Problem details -
Please report every line from the material that contains the word "picture".

Material to process -

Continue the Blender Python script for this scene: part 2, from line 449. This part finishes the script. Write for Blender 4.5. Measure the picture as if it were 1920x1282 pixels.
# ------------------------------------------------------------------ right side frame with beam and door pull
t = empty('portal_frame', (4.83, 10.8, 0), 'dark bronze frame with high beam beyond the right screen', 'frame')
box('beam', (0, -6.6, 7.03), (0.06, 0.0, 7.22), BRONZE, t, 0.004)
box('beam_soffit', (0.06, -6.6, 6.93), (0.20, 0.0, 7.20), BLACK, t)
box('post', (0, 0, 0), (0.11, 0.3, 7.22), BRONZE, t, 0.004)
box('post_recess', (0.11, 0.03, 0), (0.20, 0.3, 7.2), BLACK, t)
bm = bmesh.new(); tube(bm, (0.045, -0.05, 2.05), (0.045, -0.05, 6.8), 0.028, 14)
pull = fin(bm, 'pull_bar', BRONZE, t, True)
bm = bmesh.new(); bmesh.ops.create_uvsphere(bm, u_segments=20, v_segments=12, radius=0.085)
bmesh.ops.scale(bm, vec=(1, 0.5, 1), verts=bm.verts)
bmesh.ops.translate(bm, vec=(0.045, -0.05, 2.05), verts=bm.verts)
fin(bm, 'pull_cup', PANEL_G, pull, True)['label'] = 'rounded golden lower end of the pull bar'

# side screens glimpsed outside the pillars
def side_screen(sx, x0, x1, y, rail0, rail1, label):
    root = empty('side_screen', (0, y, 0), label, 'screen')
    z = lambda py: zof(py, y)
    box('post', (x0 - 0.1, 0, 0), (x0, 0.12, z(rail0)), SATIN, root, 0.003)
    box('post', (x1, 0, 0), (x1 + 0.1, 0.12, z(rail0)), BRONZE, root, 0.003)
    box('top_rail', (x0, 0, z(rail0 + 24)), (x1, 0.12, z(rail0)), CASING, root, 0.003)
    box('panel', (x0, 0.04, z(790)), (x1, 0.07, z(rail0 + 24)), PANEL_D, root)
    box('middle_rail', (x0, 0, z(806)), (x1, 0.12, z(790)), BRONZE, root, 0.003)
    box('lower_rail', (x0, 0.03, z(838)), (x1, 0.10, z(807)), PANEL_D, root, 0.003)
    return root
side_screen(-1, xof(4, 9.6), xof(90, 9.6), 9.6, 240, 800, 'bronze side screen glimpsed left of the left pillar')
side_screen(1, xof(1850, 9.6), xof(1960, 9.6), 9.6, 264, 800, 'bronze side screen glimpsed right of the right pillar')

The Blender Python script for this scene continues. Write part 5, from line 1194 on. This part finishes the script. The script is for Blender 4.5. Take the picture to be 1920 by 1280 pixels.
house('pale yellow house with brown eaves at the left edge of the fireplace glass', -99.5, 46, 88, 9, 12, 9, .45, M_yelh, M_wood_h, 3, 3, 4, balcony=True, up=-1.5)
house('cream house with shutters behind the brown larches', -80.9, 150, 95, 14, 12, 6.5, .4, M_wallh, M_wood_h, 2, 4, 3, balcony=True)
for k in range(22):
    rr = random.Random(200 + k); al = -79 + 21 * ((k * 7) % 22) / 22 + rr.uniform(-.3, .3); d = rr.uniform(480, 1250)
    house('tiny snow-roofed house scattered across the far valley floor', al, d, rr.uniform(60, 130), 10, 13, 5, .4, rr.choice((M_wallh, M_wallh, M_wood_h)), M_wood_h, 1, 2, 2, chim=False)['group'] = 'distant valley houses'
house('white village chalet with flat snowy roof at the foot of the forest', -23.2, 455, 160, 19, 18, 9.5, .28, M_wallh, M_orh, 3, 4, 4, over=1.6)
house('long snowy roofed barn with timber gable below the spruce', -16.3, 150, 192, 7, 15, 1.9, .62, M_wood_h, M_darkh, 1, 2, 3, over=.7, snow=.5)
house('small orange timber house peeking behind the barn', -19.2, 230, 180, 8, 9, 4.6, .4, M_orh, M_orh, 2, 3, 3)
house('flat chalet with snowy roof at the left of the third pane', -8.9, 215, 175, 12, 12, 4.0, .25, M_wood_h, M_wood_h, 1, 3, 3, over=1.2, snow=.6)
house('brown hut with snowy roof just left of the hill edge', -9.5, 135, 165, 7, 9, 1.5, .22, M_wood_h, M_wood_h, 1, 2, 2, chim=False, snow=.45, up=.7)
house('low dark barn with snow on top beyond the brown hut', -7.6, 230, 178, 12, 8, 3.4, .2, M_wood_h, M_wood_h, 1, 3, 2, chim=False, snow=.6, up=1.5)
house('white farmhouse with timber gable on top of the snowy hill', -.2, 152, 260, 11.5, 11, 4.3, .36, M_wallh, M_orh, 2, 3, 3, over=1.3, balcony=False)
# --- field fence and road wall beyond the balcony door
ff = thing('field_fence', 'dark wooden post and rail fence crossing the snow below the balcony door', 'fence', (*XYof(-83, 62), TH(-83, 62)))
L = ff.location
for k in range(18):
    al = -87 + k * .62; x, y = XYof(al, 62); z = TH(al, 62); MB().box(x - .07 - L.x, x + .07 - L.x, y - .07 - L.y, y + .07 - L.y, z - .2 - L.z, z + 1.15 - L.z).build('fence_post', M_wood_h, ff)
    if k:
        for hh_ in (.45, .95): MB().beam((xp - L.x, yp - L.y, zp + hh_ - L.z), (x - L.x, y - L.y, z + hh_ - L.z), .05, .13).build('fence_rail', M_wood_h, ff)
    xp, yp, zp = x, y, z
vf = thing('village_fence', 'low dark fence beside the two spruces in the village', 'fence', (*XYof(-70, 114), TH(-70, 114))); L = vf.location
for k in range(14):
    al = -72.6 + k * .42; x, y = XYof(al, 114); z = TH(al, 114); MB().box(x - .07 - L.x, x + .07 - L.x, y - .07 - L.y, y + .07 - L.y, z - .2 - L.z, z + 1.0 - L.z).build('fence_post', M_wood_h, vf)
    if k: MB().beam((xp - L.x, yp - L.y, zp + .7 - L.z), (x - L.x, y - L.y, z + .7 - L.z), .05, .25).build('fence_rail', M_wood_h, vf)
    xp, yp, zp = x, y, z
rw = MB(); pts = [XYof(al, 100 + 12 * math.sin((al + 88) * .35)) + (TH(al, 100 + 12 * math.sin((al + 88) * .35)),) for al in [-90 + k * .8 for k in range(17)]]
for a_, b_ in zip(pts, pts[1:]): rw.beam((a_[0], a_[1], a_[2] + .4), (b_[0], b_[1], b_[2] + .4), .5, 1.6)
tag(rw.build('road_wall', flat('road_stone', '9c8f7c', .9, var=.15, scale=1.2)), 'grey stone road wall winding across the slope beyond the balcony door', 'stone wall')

Result for this exercise -
Continue the Blender Python script for this scene: part 2, from line 449. This part finishes the script. Write for Blender 4.5. Measure the picture as if it were 1920x1282 pixels.
The Blender Python script for this scene continues. Write part 5, from line 1194 on. This part finishes the script. The script is for Blender 4.5. Take the picture to be 1920 by 1280 pixels.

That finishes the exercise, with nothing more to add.